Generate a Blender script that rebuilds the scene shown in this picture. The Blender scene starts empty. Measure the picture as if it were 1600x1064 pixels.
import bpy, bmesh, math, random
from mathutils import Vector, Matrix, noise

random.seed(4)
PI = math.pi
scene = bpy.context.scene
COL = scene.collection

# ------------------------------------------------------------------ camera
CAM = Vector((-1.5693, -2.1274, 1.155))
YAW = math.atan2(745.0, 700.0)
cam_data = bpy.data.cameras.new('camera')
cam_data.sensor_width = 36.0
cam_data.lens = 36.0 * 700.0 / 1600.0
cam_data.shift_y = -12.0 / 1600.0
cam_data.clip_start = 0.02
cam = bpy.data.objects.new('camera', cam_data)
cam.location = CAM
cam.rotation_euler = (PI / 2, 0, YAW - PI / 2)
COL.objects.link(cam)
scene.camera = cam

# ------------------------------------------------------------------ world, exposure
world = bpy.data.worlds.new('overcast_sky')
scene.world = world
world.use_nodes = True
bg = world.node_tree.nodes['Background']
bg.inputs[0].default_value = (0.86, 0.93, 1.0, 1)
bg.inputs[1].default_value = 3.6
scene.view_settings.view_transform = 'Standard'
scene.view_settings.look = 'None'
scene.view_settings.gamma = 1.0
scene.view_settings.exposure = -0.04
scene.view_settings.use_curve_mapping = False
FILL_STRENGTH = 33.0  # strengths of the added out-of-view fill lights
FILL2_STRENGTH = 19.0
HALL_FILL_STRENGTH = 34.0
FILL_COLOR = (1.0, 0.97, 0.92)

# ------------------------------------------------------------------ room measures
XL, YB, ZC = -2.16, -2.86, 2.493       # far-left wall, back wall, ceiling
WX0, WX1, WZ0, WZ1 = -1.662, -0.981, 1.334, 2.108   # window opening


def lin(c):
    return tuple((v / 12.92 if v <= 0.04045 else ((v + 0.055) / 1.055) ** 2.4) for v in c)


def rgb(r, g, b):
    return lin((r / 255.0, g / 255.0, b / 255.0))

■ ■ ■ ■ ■

Return nothing but the lines from the first line of the listing through the line with "COL = scene.collection", please, keeping every one of them unchanged.

## Written response
Generate a Blender script that rebuilds the scene shown in this picture. The Blender scene starts empty. Measure the picture as if it were 1600x1064 pixels.
import bpy, bmesh, math, random
from mathutils import Vector, Matrix, noise

random.seed(4)
PI = math.pi
scene = bpy.context.scene
COL = scene.collection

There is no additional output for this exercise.